When I heard about the the bomb threats that were happening just this month, for me, it felt like one of the first times, in my experience, that I could say, “Wow, this is something that’s violent for HBCUs, but not necessarily something that is violent for the students who are attending these institutions.” Because that sort of violence is always happening on campus, and it’s oftentimes not spoken about.

Noella Williams: It’s really sad that organizations on our campus either aren’t encouraged to be there and show up, or we just don’t have spaces like that on campus. I always tell people that I wish there were more spaces for Black liberation on our campuses. It would encourage more engagement of the capitol, it would encourage more Black feminist thought, and it would encourage more queer culture. It’s just very disappointing to hear that other people share the same sentiment, that the only thing their campuses could do during pride month is put an Instagram post up that kind of just didn’t do anything but said, “Happy pride! We love you!” And there’s no action. Besides that there’s nothing. It’s disappointing when my HBCU just doesn’t encourage a lot of things that we need to move towards Black liberation or making sure that people understand that this is a safe space for all Black people, not just one type of Black person.


Final takeaways on safety, harm, and the future of HBCUs:  

Adam Harris: The leaders of historical Black colleges have often been incredibly conservative. It’s been the students who have been the ones who have had to push for more. Even thinking about how at Hampton University, where my sister went, the students would have to wear business attire to class on Mondays to prepare to wear business attire. There was this respectability thing that was happening there as well. There’s a tightrope that HBCU leaders are often walking, which does lead to a really tense relationship with the student body.

Alexis Wray: There are a lot of conversations that HBCU students are having about diversity on their campuses, and a huge push from their administrators to get more diverse students on campus. I was talking to a student at NC A&T the other day about how they came to an HBCU so that they could feel socially, and culturally, and mentally safe.
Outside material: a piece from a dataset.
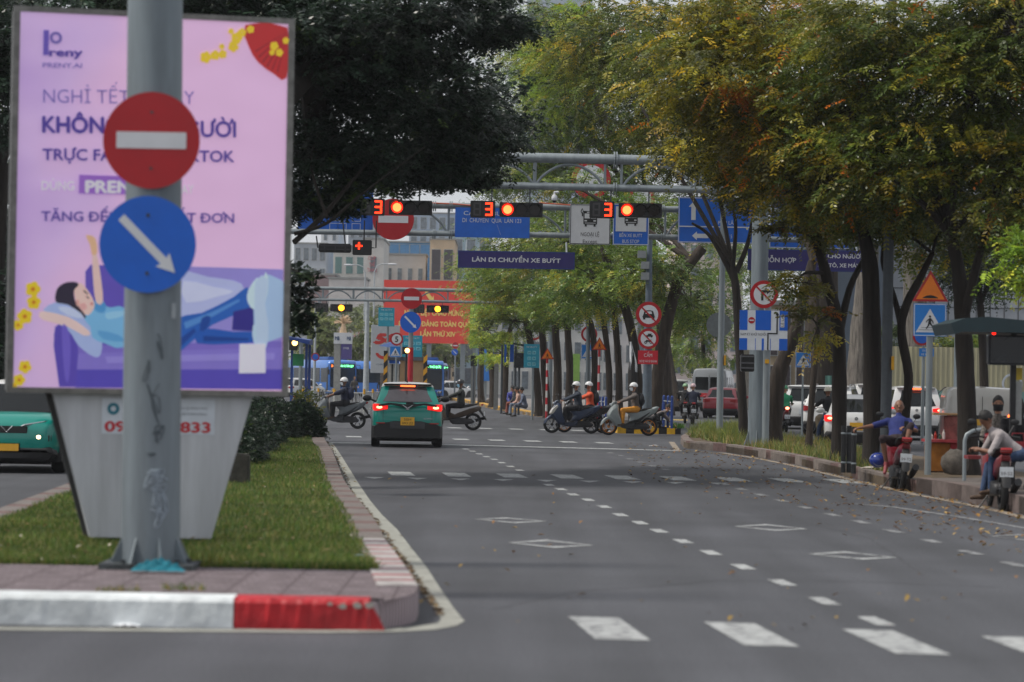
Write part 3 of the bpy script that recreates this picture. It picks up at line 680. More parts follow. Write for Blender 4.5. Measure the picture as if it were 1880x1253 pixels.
# right strip, near to far
tree('street_tree', 'dark trunk beside the snack cart, its crown hanging over the right edge of the picture', [(1778, 872), (1774, 720), (1768, 600), (1760, 500), (1745, 430)], YB(872, 1778), [.19, .17, .15, .13, .1],
     [(1700, 300, 190, 110, 1, 2.2, 1300), (1800, 170, 160, 120, 0, 2.4, 1400), (1560, 190, 150, 100, 2, 2, 1000), (1700, 60, 230, 90, 1, 2.6, 1500), (1850, 330, 90, 110, -1, 1.6, 700), (1880, 40, 120, 110, -2, 2, 700)], 'olive', .15, BARKD, G1,
     limbs=[([(1768, 590), (1790, 500), (1810, 420), (1830, 340)], [.1, .08, .06, .04], -1), ([(1745, 430), (1700, 380), (1640, 330)], [.09, .06, .03], 0)])
tree('street_tree', 'slim curved trunk just behind the speed hump warning sign', [(1652, 872), (1662, 760), (1668, 690), (1655, 610), (1664, 560), (1690, 510), (1712, 465)], YB(862, 1652), [.1, .095, .09, .085, .08, .07, .05],
     [(1740, 420, 90, 60, 1, 1.3, 330), (1620, 400, 100, 70, 1, 1.3, 420)], 'olive', .15, BARKD, G1, limbs=[([(1655, 600), (1640, 540), (1620, 480), (1628, 420)], [.07, .05, .04, .02], 1)])
tree('street_tree', 'thick straight trunk standing left of the dark lamp pole', [(1604, 860), (1602, 700), (1600, 560), (1596, 480), (1580, 410)], YB(860, 1604), [.2, .175, .165, .15, .1],
     [(1540, 300, 170, 80, 1, 2, 1100), (1430, 200, 150, 90, 2, 2.2, 1100), (1590, 385, 90, 42, 0, 1.3, 330), (1440, 60, 190, 80, 2, 2.5, 1300), (1300, 130, 110, 80, 1, 2, 700)], 'yellow', .15, BARKD, G1)
tree('street_tree', 'forking dark trunk in front of the white taxi cars', [(1540, 848), (1541, 700), (1538, 600), (1520, 520), (1500, 450), (1462, 380)], YB(848, 1540), [.16, .15, .14, .12, .1, .07],
     [(1450, 315, 130, 60, 0, 1.8, 800), (1455, 425, 55, 22, 0, .9, 130), (1330, 270, 110, 60, 1, 1.6, 560), (1500, 600, 30, 40, -1, .5, 50), (1462, 520, 40, 22, -1, .7, 60)], 'yellow', .15, BARKD, G1,
     limbs=[([(1540, 620), (1560, 530), (1590, 470)], [.09, .07, .05], 0), ([(1505, 460), (1530, 390), (1545, 320)], [.08, .06, .04], 0)])
tree('street_tree', 'thin young trunk between the big leaning trunk and the black clad rider', [(1484, 826), (1490, 740), (1497, 650), (1500, 560), (1490, 480)], YB(826, 1484), [.085, .08, .075, .065, .05],
     [(1500, 390, 70, 36, 1, 1.2, 200)], 'olive', .15, BARK, G1)
tree('street_tree', 'stout leaning trunk with a knot right behind the galvanised gantry pole', [(1416, 824), (1422, 740), (1432, 680), (1456, 620), (1474, 550), (1492, 480)], YB(822, 1420) + 1.5, [.26, .23, .2, .16, .14, .11],
     [(1380, 180, 150, 90, 4, 2.4, 1100), (1250, 80, 160, 90, 5, 2.6, 1200), (1520, 250, 120, 80, 4, 2, 700)], 'olive', .15, BARK, G1)
tree('street_tree', 'dark forked trunk between the two grey poles', [(1366, 812), (1362, 720), (1356, 620), (1352, 540), (1345, 490)], YB(812, 1366) + 1, [.13, .12, .115, .11, .1],
     [(1290, 250, 130, 70, 3, 2, 900), (1180, 180, 130, 90, 5, 2.2, 1000), (1330, 345, 80, 28, 0, 1.2, 260), (1120, 60, 130, 80, 5, 2.4, 1000)], 'olive', .15, BARKD, G1,
     limbs=[([(1350, 520), (1325, 470), (1300, 430), (1270, 410)], [.08, .06, .05, .03], 0), ([(1352, 500), (1372, 450), (1382, 400)], [.08, .06, .04], 0)])
tree('street_tree', 'bright yellow green foliage at the right picture edge', [(1905, 905), (1900, 700), (1890, 520)], 46, [.12, .1, .07], [(1875, 475, 38, 36, 0, .9, 150)], 'lime', .2, BARKD, G1)
tree('street_tree', 'dark green bush crown between the tiled building and the shelter roof', [(1810, 800), (1805, 650), (1800, 560)], 80, [.14, .12, .1], [(1800, 490, 75, 60, 0, 1.4, 520), (1850, 430, 80, 60, 0, 1.4, 420), (1690, 430, 70, 40, 0, 1, 200)], 'dark', .1, BARKD, None)
# centre island trees beyond the junction
ct_ = [(1196, 783, 98, .22, [(1215, 640), (1245, 520), (1290, 455)], 'dark slanting trunk behind the round no car sign'),
       (1176, 782, 103, .17, [(1165, 640), (1140, 540), (1110, 470)], 'double trunk left of the round no car sign'),
       (1137, 776, 106, .13, [(1136, 680), (1130, 600), (1120, 520)], 'straight trunk between the white flag and the striped post'),
       (1118, 776, 109, .12, [(1118, 680), (1108, 590), (1090, 500)], 'narrow trunk right of the striped post with the pedestrian warning'),
       (1088, 771, 112, .13, [(1092, 680), (1086, 600), (1060, 540)], 'trunk just left of the pedestrian warning on its striped post'),
       (1042, 771, 115, .15, [(1046, 680), (1042, 600), (1046, 540)], 'forked trunk behind the two white helmets'),
       (1022, 768, 118, .17, [(1024, 680), (1020, 600), (1028, 540)], 'thick trunk just right of the nearer warning triangle'),
       (1006, 766, 122, .16, [(1000, 690), (995, 610), (980, 560)], 'thick trunk directly behind the nearer warning triangle'),
       (990, 764, 126, .16, [(985, 690), (972, 620), (960, 560)], 'trunk beside the seated group'),
       (926, 748, 150, .16, [(928, 700), (930, 640), (938, 600)], 'trunk left of the walking frame'),
       (905, 745, 160, .2, [(905, 700), (900, 650), (890, 600)], 'trunk over the sloping grey stone on the island'),
       (884, 738, 178, .2, [(882, 700), (884, 650), (880, 590)], 'farthest thick trunk next to the grey cabinet')]
cr_ = [[(1060, 345, 60, 36, 2, 1.6, 110), (1200, 500, 110, 50, 0, 2.5, 600), (1270, 560, 55, 60, 3, 1.5, 300), (1150, 400, 110, 50, 4, 2.5, 560)],
       [(1100, 520, 90, 55, 0, 2.4, 560), (1060, 440, 110, 60, 3, 2.6, 700)],
       [(1150, 560, 70, 40, 0, 1.6, 280)],
       [(1080, 470, 90, 50, 0, 2.2, 480)],
       [(1050, 560, 70, 40, 0, 2, 360)],
       [(1020, 500, 100, 45, 0, 2.4, 560)],
       [(960, 440, 90, 60, 3, 2.6, 620), (1010, 580, 55, 30, 0, 1.5, 200)],
       [(960, 530, 90, 50, 0, 2.4, 560)],
       [(915, 500, 72, 48, 0, 2.4, 520), (940, 590, 60, 26, 0, 1.6, 240)],
       [(912, 560, 48, 38, 0, 2.2, 400), (872, 490, 45, 35, 0, 2, 240), (920, 650, 40, 30, -3, 1.5, 160)],
       [(890, 606, 36, 22, -5, 2, 150), (905, 618, 40, 20, -3, 2, 180)],
       [(905, 565, 45, 36, 0, 3, 260)]]
for (bx, by, Y_, r_, path, lab), cr in zip(ct_, cr_):
    tree('island_tree', lab, [(bx, by)] + path, Y_, [r_ * 1.1, r_, r_ * .9, r_ * .75], cr, 'green' if bx > 950 else 'lime', .15, BARK, G2, leaf=(.42, 6, .12, .05))
# overhanging crowns that close the top centre
tree('island_tree', 'tall tree whose reddish foliage shows behind the gantry arch', [(1225, 760), (1215, 600), (1190, 400)], 135, [.3, .26, .2],
     [(1100, 340, 150, 70, 0, 4, 1100), (1020, 200, 110, 100, 0, 4, 1700), (1170, 230, 120, 90, 0, 4, 1200), (1010, 90, 100, 90, 0, 4, 1500), (960, 320, 80, 60, 0, 3, 700), (1290, 380, 100, 70, 0, 3, 500)], 'green', .15, BARK, G2, leaf=(.45, 6, .13, .055))
tree('street_tree', 'feathery bright green crown at the top centre', [(1240, 770), (1180, 400), (1080, 160)], [165, 165, 120], [.3, .26, .2], [(1030, 150, 80, 60, 0, 3, 800), (1060, 60, 70, 50, 0, 3, 600)], 'lime', .15, BARK, None, leaf=(.5, 8, .12, .035))
# big dark tree left, its limb reaching over the road
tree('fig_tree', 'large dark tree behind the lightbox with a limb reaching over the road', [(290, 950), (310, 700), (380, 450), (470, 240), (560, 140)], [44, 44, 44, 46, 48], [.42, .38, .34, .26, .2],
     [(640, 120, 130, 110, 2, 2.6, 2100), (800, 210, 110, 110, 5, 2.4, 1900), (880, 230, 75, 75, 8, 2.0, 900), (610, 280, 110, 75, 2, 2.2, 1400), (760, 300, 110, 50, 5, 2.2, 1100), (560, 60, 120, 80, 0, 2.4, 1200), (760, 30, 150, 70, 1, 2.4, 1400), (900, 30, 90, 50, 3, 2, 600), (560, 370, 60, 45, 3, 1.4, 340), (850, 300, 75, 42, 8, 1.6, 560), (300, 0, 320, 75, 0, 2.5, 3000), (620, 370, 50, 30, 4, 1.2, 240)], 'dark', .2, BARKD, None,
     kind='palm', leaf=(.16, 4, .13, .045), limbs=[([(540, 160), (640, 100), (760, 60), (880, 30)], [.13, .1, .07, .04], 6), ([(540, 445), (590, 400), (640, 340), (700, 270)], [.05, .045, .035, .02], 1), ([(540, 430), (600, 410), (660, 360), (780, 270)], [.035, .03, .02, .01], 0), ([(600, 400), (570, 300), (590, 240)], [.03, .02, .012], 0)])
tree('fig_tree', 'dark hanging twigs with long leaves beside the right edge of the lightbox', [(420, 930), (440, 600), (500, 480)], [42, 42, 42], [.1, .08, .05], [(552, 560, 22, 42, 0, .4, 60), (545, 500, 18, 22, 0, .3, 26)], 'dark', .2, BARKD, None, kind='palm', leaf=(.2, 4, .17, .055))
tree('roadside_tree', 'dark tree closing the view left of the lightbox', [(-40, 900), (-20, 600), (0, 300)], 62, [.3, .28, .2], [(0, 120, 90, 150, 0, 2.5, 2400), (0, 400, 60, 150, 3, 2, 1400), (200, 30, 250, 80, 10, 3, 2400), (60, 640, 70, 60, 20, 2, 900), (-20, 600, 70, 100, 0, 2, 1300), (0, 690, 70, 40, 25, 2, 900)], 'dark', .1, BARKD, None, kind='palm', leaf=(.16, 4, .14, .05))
# old giant trunks beyond the right carriageway
for (px, w, Y_, top, lab, lean) in ((1572, 46, 112, 300, 'pale mottled giant trunk seen between two dark street trees', 22), (1505, 62, 118, 300, 'broad dark giant trunk behind the small crossing sign', 8), (1690, 50, 108, 300, 'mottled giant trunk behind the crossing sign post', -12)):
    r_ = w / 2 * Y_ / FPX
    tree('giant_tree', lab, [(px, 800), (px + lean * .4, 640), (px + lean, 480), (px + lean * 1.3, top)], Y_, [r_ * 1.15, r_ * 1.0, r_ * .82, r_ * .7], [(px + 20, 290, 150, 60, 0, 3, 420)], 'mid', .1, BARKG if 'mottled' in lab else BARK, 'giant trees beyond the right road', leaf=(.4, 6, .14, .06), twigs=False)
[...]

Now with the bomb threats, they wouldn’t have imagined that their physical safety would be this other consideration of importance in their life. HBCUs are pushing to fill seats in classrooms with faces that aren’t Black and brown. That can also feel unsafe to HBCU students.

Da’Shaun Harrison: I think that oftentimes people make it seem like we’re wanting to hold our institutions accountable, because we want them to be better. That is true for a lot of people, but a lot of people have also been deeply damaged and hurt and violated by their institutions. I think that it’s okay for folks to be a part of these conversations if they don’t love their institutions. It doesn’t take away from their love of Blackness or take away from their love of who they are. I can recognize this as a place where I have been deeply harmed, and I don’t love it. But what I do love are the other Black folks who come behind me, and who will be in this space—and I’m hoping that there’s something I can do for them that makes this space better for them.